Возвращаясь к метафоре Шкловского, можно было бы сказать, что соцреалистическое «наследство» так ни к кому и не перешло, но оказалось растасканным братьями и сестрами, которые при жизни покойного питали к нему сложные чувства – от ненависти до насмешки. Дележ этого «наследства» продолжался более двух десятилетий, однако уже вполне обозначилась тенденция, которая позволяет говорить о том, что «постсоветская» литература завершилась, а казавшееся неисчерпаемым «наследство» советского прошлого перестает завораживать наследников (племянников), хотя выработанные в ходе процесса переработки советского эстетического опыта приемы остаются актуальными и художественно продуктивными.
Эволюция творчества Владимира Сорокина – прекрасное тому подтверждение. Тенденция, которая прослеживается в его текстах, однозначно указывает на происшедшую эволюционную смену эстетической парадигмы. В них отчетливо видно, как процесс редуцирования «советского присутствия» в постсоветской литературе создает новую ситуацию: о советском напоминает теперь только прием, которым оно вначале остранялось, а постсоветская реальность, которая поначалу была почти полностью заслонена остраненными советскими образами, начала наконец обретать новую поэтику. Можно сказать, что четвертьвековая история переработки советского прошлого стала историей превращения постсоветской литературы в новую русскую литературу.

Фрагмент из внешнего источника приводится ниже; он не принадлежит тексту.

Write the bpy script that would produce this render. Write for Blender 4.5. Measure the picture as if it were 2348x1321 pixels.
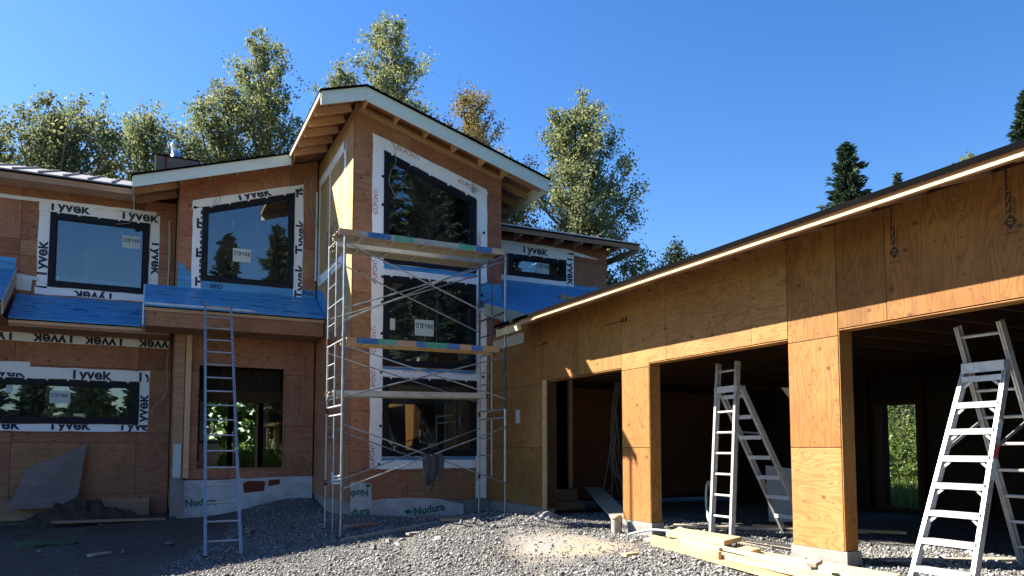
import bpy, bmesh, math, random
import numpy as np
from mathutils import Vector, Matrix

# ------------------------------------------------------------------ scene basics
for _o in list(bpy.data.objects):
    bpy.data.objects.remove(_o, do_unlink=True)
SC = bpy.context.scene
COL = SC.collection
rnd = random.Random(7)

# camera: eye height 1.65 m, looking along the drive between the house and the garage
YAW, PITCH = math.radians(26.2), math.radians(4.0)
camd = bpy.data.cameras.new('camera')
cam = bpy.data.objects.new('camera', camd)
COL.objects.link(cam)
cam.location = (0, 0, 1.65)
cam.rotation_euler = (math.pi / 2 + PITCH, 0, -YAW)
camd.sensor_width = 36.0
camd.lens = 36.0 * 1700 / 2348
camd.shift_y = (909 - 660.5) / 2348
camd.clip_start = 0.05
camd.clip_end = 3000
SC.camera = cam

# sky and sun (from the left, a little behind the house)
SUN = Vector((-1.0, 0.94, 1.06)).normalized()
EL, AZ = math.asin(SUN.z), math.atan2(SUN.x, SUN.y)
world = bpy.data.worlds.new('World')
SC.world = world
world.use_nodes = True
wn = world.node_tree.nodes
wl = world.node_tree.links
wn.clear()
sky = wn.new('ShaderNodeTexSky')
sky.sky_type = 'NISHITA'
sky.sun_disc = False
sky.sun_elevation = EL
sky.sun_rotation = AZ
sky.air_density = 1.0
sky.dust_density = 0.25
sky.ozone_density = 3.0
sky.altitude = 100
bg = wn.new('ShaderNodeBackground')
bg.inputs[1].default_value = 0.056
wo = wn.new('ShaderNodeOutputWorld')
hsv = wn.new('ShaderNodeHueSaturation')
hsv.inputs['Saturation'].default_value = 1.28
hsv.inputs['Hue'].default_value = 0.508
wl.new(sky.outputs[0], hsv.inputs['Color'])
wl.new(hsv.outputs[0], bg.inputs[0])
wl.new(bg.outputs[0], wo.inputs[0])
sund = bpy.data.lights.new('sun', 'SUN')
sund.energy = 5.0
sund.angle = math.radians(0.53)
sund.color = (1.0, 0.92, 0.80)
sun = bpy.data.objects.new('sun', sund)
COL.objects.link(sun)
sun.location = (-30, 27, 32)
sun.rotation_euler = SUN.to_track_quat('Z', 'Y').to_euler()
SC.view_settings.view_transform = 'Standard'
SC.view_settings.look = 'None'
SC.view_settings.exposure = 2.1
SC.view_settings.gamma = 1.0
SC.view_settings.use_curve_mapping = False
SC.cycles.max_bounces = 8
SC.cycles.transparent_max_bounces = 12

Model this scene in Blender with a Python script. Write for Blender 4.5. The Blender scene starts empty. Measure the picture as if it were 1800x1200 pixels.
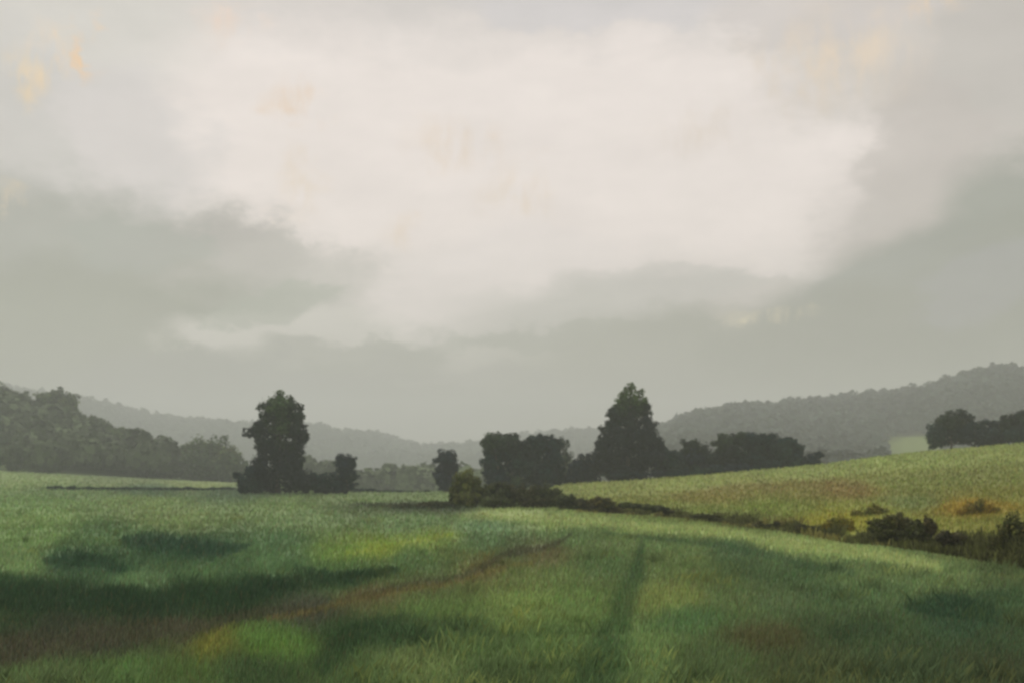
import bpy, math
import numpy as np
from mathutils import Vector

R = math.radians
rng = np.random.default_rng(11)
S = bpy.context.scene
COL = S.collection

F = 2000.0          # focal length in photograph pixels
HOR = 830.0         # horizon row
EYE = 3.4

def lin(c):
    c = np.asarray(c, float) / 255.0
    return np.where(c <= 0.04045, c / 12.92, ((c + 0.055) / 1.055) ** 2.4)

# ------------------------------------------------------------------ camera
cd = bpy.data.cameras.new('camera'); cam = bpy.data.objects.new('camera', cd); COL.objects.link(cam)
cd.sensor_width = 36.0; cd.lens = 36.0 * F / 1800.0
cd.shift_y = (HOR - 600.0) / 1800.0
cd.clip_start = 0.1; cd.clip_end = 12000
cam.location = (0, 0, EYE); cam.rotation_euler = (R(90), 0, 0)
cd.dof.use_dof = True; cd.dof.focus_distance = 5.0; cd.dof.aperture_fstop = 3.5
S.camera = cam

# ------------------------------------------------------------------ view
S.view_settings.view_transform = 'Standard'; S.view_settings.look = 'None'
S.view_settings.exposure = 0.0; S.view_settings.gamma = 1.0
S.view_settings.use_curve_mapping = False
S.cycles.volume_bounces = 2
S.cycles.max_bounces = 6; S.cycles.diffuse_bounces = 3; S.cycles.transparent_max_bounces = 8
S.cycles.use_denoising = True

# ------------------------------------------------------------------ world
SUN_EL, SUN_ROT = 48.0, -20.0       # veiled sun, high ahead and a little to the left
W = bpy.data.worlds.new('World'); S.world = W; W.use_nodes = True
nt = W.node_tree; nt.nodes.clear(); N = nt.nodes.new; LK = nt.links.new
out = N('ShaderNodeOutputWorld'); bg = N('ShaderNodeBackground'); bg.inputs['Strength'].default_value = 0.1
LK(bg.outputs[0], out.inputs['Surface'])
sky = N('ShaderNodeTexSky'); sky.sky_type = 'NISHITA'; sky.sun_disc = False
sky.sun_elevation = R(SUN_EL); sky.sun_rotation = R(SUN_ROT); sky.air_density = 1.5; sky.dust_density = 4.0
tc = N('ShaderNodeTexCoord')
def mth(op, a, b=None, c=None):
    n = N('ShaderNodeMath'); n.operation = op
    for i, v in enumerate((a, b, c)):
        if v is None: continue
        if isinstance(v, (int, float)): n.inputs[i].default_value = v
        else: LK(v, n.inputs[i])
    return n.outputs[0]
sep = N('ShaderNodeSeparateXYZ'); LK(tc.outputs['Generated'], sep.inputs[0])
az = mth('MULTIPLY', mth('ARCTAN2', sep.outputs[0], sep.outputs[1]), 180 / math.pi)
el = mth('MULTIPLY', mth('ARCSINE', sep.outputs[2]), 180 / math.pi)
def noise(scale, detail, rough, stretch):
    mp = N('ShaderNodeMapping'); mp.inputs['Scale'].default_value = stretch
    LK(tc.outputs['Generated'], mp.inputs[0])
    n = N('ShaderNodeTexNoise'); n.inputs['Scale'].default_value = scale
    n.inputs['Detail'].default_value = detail; n.inputs['Roughness'].default_value = rough
    LK(mp.outputs[0], n.inputs['Vector']); return n
nz = noise(7.0, 6, 0.55, (1, 1, 1.8))
sc_ = N('ShaderNodeSeparateColor'); LK(nz.outputs['Color'], sc_.inputs[0])
nz2 = noise(22.0, 7, 0.62, (1, 1, 1.7))
wu = mth('ADD', az, mth('ADD', mth('MULTIPLY', mth('SUBTRACT', sc_.outputs[0], 0.5), 5.5), mth('MULTIPLY', mth('SUBTRACT', nz2.outputs[0], 0.5), 4.4)))
wv = mth('ADD', el, mth('ADD', mth('MULTIPLY', mth('SUBTRACT', sc_.outputs[1], 0.5), 3.2), mth('MULTIPLY', mth('SUBTRACT', nz2.outputs[0], 0.5), 3.0)))
uv = N('ShaderNodeCombineXYZ'); LK(wu, uv.inputs[0]); LK(wv, uv.inputs[1])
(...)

Текстуализация травмы: искусство, остраняющее искусство
Формирование эстетики соцреализма, который был «канонизированным гребнем» русской литературы в советскую эпоху, происходило в середине 1930-х годов, когда, по точному замечанию Михаила Рыклина, СССР «стал отгораживаться от окружающего рационализма особым, нерасшифровываемым языком травмы»[125]. Именно в соцреализме происходит эстетическое окисление марксистского рационализма. Соцреалистическая продукция становится воплощением сублимированной политики. Соцреализм превратился в своего рода машину кодирования травмы, в магии его письма рациональность растворилась, оставив лишь чистую форму – приемы кодирования. Именно с ними и станет впоследствии работать соц-арт.
Текстуализация как стратегия работы с советской идеологией была задана постсоветскому искусству самой коммуникативной стратегией сталинизма, основанной на текстуализации власти, которая была здесь священным текстом, записанным до всякой речи. «Марксизм-ленинизм» функционировал именно в качестве сакральных текстов[126]. Сталинская культура была культурой текстуального беспокойства, занятой измерением разрыва между реальностью и текстом, с одной стороны, и между сакральным текстом, произведенным или одобренным Сталиным, и любым индивидуальным текстом, с другой. Поскольку Сталин осуществлял высший акт письма, занятие письмом становилось политически опасным. Но одновременно, поскольку самое формирование коллектива проходило через процедуры правильного чтения текстов власти[127], письмо было и самым важным занятием. Отсюда – статус советских писателей и внимание к тексту в этой культуре.
Уничтожение героев революции в сталинизме – людей речи, риторов, ораторов привело не только к полному растворению речи в письме, но и к невозможности чтения. Как замечает Валерий Подорога, «правильное» чтение в сталинизме невозможно в принципе, и всякий, кто пытается правильно читать, подвергает себя опасности быть обвиненным в искажении «буквы» или «духа» текста: «Не то сказал, там сболтнул лишнего, тут оговорился, здесь совершил языковую ошибку и т. п., – вся эта совокупность „легкой“ социальной патологии, все эти афазии, апраксии, агнозии не признавались в сталинской машине террора за нечто „случайное“, а толковались как подлинные знаки-следы политического бессознательного, как очевидное проявление потенциальной вины каждого человека перед властью»[128]. Соц-арт стал настоящим складом подобных «случайностей», поставленным на поток производством проговорок – даже не знаков-следов, но политического бессознательного, поданного в форме потока сознания. Он стал языком декодирования травмы.